Several works in Gul take the shape of a charbagh, but none with conventional materials. ‘Tear Fed’ turns a moth-eaten Kashmiri shawl into a map of paradise, stitched with scrap brass jewellery, mirrors, and beads. ‘The Eternal Garden’ follows the same layout, only this time with vintage ledger paper, shaving blades and flowers that refuse to wilt. And in ‘Can I Call You Rose’, the garden returns once again, except the centre is left empty, a void to mark everything history took and never gave back.
At Wolf Jaipur, sustainability is not a keyword. It is simply how things are done. They build from what already exists. “We had so many old things lying and there was the idea of why we should get new. Let us use what we have and think of new ways of putting it out,” Ritu says. This way of thinking began at The Farm, their home and studio just outside Jaipur, long before the word ‘upcycling’ became an Instagram hashtag.

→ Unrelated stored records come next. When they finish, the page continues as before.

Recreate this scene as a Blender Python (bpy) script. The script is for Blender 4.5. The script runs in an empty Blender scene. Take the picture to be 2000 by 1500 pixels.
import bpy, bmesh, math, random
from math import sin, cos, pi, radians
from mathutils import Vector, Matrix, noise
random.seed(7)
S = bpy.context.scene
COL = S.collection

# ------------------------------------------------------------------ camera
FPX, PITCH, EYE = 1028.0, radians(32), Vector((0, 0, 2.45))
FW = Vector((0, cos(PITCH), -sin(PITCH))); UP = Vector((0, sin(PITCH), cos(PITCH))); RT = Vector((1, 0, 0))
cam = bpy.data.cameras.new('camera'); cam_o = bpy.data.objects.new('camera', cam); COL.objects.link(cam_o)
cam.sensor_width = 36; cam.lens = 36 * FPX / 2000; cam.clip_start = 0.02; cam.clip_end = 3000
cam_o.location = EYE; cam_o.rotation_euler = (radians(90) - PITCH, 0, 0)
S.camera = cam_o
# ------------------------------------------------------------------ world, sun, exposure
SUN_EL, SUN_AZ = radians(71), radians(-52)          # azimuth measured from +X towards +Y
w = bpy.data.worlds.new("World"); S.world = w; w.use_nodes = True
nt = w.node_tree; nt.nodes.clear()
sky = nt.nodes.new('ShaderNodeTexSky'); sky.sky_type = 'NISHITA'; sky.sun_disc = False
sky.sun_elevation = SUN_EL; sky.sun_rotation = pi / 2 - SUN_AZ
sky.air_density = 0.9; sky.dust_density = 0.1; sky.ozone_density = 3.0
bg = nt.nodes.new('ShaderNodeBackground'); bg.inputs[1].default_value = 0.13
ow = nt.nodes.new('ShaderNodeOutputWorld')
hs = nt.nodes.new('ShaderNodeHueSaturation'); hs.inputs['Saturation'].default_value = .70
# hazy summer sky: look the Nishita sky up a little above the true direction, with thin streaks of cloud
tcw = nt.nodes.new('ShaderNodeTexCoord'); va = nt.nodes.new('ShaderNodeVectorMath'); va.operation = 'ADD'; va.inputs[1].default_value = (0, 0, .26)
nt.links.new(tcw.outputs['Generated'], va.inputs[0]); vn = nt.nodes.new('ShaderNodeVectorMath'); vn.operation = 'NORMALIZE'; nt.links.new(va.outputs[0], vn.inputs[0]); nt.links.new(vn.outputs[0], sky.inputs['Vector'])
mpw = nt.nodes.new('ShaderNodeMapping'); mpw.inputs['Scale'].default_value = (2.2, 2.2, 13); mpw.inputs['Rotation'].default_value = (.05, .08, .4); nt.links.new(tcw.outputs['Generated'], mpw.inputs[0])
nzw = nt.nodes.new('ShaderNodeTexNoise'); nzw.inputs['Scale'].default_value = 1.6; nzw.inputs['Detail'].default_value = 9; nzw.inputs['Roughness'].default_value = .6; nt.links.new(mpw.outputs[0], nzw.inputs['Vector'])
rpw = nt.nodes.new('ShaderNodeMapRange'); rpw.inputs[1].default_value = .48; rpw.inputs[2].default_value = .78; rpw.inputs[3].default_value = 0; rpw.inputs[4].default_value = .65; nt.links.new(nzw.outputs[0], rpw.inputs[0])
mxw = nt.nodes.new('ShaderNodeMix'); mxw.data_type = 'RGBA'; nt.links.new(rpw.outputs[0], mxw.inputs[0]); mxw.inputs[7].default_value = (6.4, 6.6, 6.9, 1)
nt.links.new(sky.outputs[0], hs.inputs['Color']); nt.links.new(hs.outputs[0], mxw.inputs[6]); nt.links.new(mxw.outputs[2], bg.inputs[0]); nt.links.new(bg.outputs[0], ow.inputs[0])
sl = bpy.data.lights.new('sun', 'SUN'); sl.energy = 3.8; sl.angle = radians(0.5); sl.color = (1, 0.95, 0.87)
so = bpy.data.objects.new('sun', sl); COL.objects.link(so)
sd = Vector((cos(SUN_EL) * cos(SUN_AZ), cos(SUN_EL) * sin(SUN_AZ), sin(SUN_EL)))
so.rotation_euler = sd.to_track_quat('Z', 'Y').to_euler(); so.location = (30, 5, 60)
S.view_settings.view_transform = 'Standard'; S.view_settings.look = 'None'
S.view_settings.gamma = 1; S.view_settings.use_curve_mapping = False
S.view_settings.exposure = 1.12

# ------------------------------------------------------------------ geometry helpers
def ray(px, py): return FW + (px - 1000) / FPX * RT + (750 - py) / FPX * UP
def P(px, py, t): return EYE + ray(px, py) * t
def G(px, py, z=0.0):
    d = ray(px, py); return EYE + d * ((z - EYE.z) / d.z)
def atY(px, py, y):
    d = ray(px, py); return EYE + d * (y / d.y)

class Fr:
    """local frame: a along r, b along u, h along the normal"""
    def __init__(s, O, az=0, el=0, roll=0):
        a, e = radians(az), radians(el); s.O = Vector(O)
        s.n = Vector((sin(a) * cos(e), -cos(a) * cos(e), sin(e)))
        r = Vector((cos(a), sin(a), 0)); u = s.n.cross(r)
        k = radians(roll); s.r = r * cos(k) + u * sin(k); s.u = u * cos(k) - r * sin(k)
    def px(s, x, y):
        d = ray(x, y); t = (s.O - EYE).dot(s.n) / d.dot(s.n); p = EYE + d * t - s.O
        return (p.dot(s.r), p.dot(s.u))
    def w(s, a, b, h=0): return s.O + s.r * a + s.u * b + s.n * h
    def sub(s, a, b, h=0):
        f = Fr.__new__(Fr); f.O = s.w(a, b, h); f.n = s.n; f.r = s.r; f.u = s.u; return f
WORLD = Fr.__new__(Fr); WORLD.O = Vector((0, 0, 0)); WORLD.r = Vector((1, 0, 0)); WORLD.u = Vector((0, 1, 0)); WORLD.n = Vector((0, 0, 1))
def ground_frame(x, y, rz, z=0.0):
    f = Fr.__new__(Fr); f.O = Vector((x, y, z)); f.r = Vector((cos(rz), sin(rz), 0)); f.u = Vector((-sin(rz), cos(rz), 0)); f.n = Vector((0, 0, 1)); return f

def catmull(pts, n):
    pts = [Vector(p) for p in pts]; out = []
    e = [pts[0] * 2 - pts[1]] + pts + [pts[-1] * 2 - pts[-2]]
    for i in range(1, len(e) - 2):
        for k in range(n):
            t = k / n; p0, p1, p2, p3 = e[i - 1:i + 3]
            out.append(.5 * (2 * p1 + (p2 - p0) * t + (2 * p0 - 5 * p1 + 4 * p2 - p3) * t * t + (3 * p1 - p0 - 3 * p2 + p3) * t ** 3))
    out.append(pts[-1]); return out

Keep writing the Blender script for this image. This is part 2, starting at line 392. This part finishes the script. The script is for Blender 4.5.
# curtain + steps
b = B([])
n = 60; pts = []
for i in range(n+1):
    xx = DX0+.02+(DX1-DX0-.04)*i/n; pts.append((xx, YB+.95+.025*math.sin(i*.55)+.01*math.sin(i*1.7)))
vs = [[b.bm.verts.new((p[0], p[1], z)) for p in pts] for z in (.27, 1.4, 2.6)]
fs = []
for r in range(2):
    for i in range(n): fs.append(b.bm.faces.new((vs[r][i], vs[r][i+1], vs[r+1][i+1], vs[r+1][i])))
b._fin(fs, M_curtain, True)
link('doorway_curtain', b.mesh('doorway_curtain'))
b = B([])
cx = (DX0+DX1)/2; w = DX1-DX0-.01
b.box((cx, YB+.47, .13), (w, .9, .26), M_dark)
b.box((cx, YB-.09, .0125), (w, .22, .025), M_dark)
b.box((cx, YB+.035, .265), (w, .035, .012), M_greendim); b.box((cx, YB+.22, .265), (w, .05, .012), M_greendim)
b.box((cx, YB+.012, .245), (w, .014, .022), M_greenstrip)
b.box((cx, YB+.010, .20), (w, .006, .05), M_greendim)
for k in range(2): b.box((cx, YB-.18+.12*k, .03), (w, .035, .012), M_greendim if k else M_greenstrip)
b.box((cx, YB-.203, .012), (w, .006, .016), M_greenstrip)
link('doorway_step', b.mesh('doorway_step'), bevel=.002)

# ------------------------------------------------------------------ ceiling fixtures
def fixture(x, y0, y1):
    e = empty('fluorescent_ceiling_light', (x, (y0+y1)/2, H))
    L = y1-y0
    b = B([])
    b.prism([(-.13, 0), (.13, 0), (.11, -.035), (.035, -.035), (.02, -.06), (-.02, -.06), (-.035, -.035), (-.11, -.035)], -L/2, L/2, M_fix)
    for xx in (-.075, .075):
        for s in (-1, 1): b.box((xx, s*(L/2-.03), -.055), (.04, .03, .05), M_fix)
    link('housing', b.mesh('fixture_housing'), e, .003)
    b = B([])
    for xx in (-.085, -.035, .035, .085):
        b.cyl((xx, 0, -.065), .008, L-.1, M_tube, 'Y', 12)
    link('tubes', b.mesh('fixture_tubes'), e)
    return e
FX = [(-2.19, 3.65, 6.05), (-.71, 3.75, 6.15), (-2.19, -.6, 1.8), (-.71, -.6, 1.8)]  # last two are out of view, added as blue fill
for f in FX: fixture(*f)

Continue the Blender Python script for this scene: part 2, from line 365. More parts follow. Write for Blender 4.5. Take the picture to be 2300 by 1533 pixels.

The Farm, which started as a blueprint for a concept hotel, itself grew from loss and memory. Surya’s ancestral house near Udaipur was submerged during the Mahi Dam project, and his father salvaged what he could—doors, beams, windows—some over 200 years old. Those pieces now hold up The Farm. Neither Ritu nor Surya studied art. They learned by bending metal, breaking it, and trying again. Wolf was born here in 2013, not as a company but because they could not stop making things.
Nothing at The Farm is symmetrical. A bar turned into a kitchen. Guest rooms became family rooms. Iron sheep and poppies stand around like permanent residents. Materials arrive from flea markets, junkyards, roadside scrap, forests, forgotten cupboards, and whatever crosses their path. “Bits of everything,” they say. Sometimes an artwork begins with an idea. Other times, with a chance discovery. “There is a whole piece ready and one part missing, and suddenly it is sitting at a roadside stall under a chadar,” Ritu says, laughing.
The duo often found inspiration in Mughal miniature paintings, but their scale is anything but miniature. Works like ‘Tear Fed’ span almost 6 x 6.6 feet and ‘Can I Call You Rose’, over eight feet long, is taller than most door frames. Their earlier installations were even more ambitious. In their early years, Wolf created metal poppies towering over people, forests made from discarded paper, rooms turned into living installations. Their work has appeared across the country, from O Pedro in Mumbai to Pepper House in Kochi, in schools, hotels, and even street corners.
In 2024, they created ‘Bombay Rising’ for Art Mumbai, where 1,100 metal poppies bloomed at the racecourse. At the 2023 Kochi-Muziris Biennale, their installation ‘Eye Spy’ used palm leaves, Theyyam scraps, film negatives, and fishing buoys to ask viewers to unlearn and look again. These were works you could walk through but never take home. It was only after working with Srila Chatterjee of Baro Art that they realised people wanted to take a piece of their world home. The 17 pieces that make up Gul do not rush to heal or conclude. They linger. They let the silence sit. And they remind us that gardens were once places of shade, poetry and public life, and somewhere along the way we traded them for fences, lawns and ticketed entry.
And that’s where Wolf stands, not in mourning but in rebuilding. They do not write manifestos or wait for perfect conditions. They gather what the world discards and begin again. No formal training. No blueprint. Only persistence, rust, and a poet from the 18th century whispering in their ear.